It gets me every year, these Facebook posts filled with well-dressed, smiling kids sitting on the steps, in the grass, at the church. There are pretty dresses and bow ties, combed hair and wide smiles. All of these perfect Easter pictures make me crazy.

One of the offspring started the morning with cutoff shorts and a t-shirt. The other wore a tie (his choosing) but had a blue Michigan University t-shirt showing right through his white button-up.

He is risen, we chant from the crowd.

Meanwhile, the apartment walls are closing in on me. The preteen is readying himself to be shipped off to boarding school. Fighting from the backseat is pinching on the last nerve I have left.

For the love of Cadbury cream eggs, someone save me.

This was not our Year of the Perfect Easter. If I can be real, I would have rather skipped church and stayed home for something extra caffeinated. But rather than dwell on the lack of table manners (I'm looking at you, ham-stabber) and choice of dress, I'm ready to give myself some grace and move on.

I hope our family never presents itself as if we have it all together (if that is how we are EVER perceived, I will consider it a miracle right next to the empty tomb) because that just isn't real.

Real is the relief in sending your young off to a separate wing of the church for an hour of grown-up talk (really, pastor, preach on anything at all that isn't Pokemon or Minecraft).

Real is 27 takes of a photo so that someone isn't flashing a peace sign or picking a nose (realest of all is using the nose-picking picture as your Easter card).

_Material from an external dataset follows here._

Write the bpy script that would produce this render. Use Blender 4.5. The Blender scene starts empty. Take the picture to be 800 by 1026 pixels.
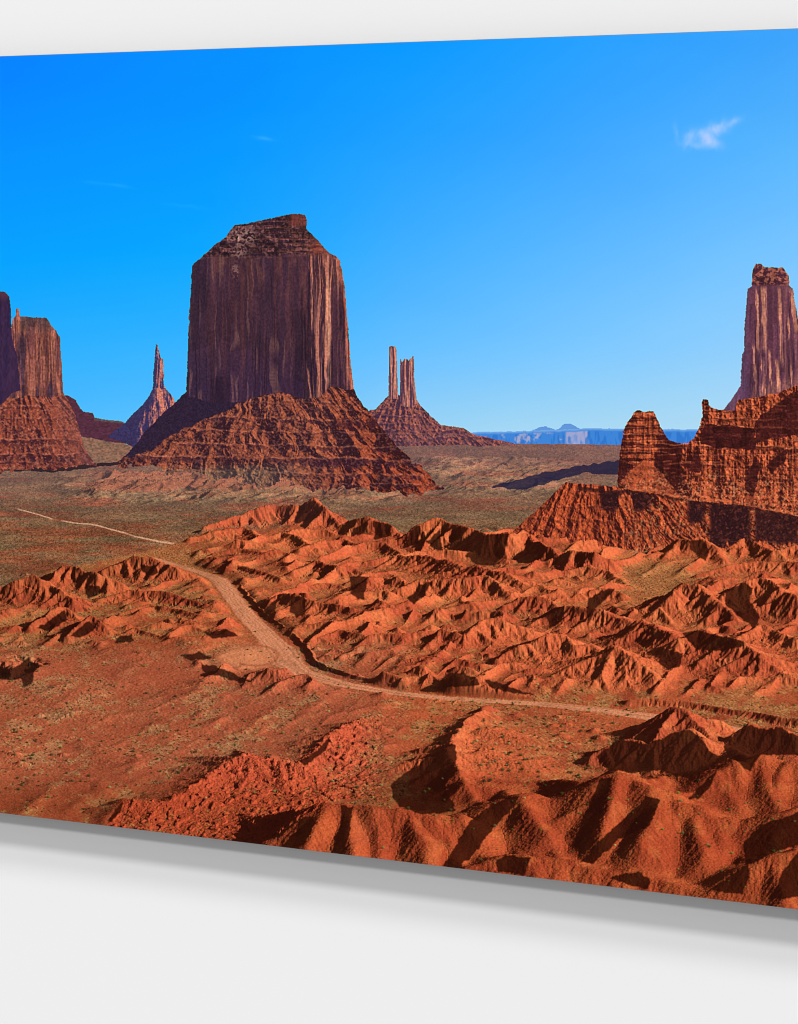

Real is rushing home to get out of church clothes, into yoga pants, and into a reclining seat at the movies-any movie-for 2 hours of quiet. Alone. With the biggest diet Coke a mother can handle and all the butter she doesn't have to share.

Real is telling the one who won't quit that he is NEVER coming out of timeout.

So if you had a perfect Easter picture that is now your profile picture that has now been liked 202 times and retweeted with reaction smiley faces, forgive me if I don't thumbs up.

I've got a kid sitting the closet for a timeout who needs a good talking-to.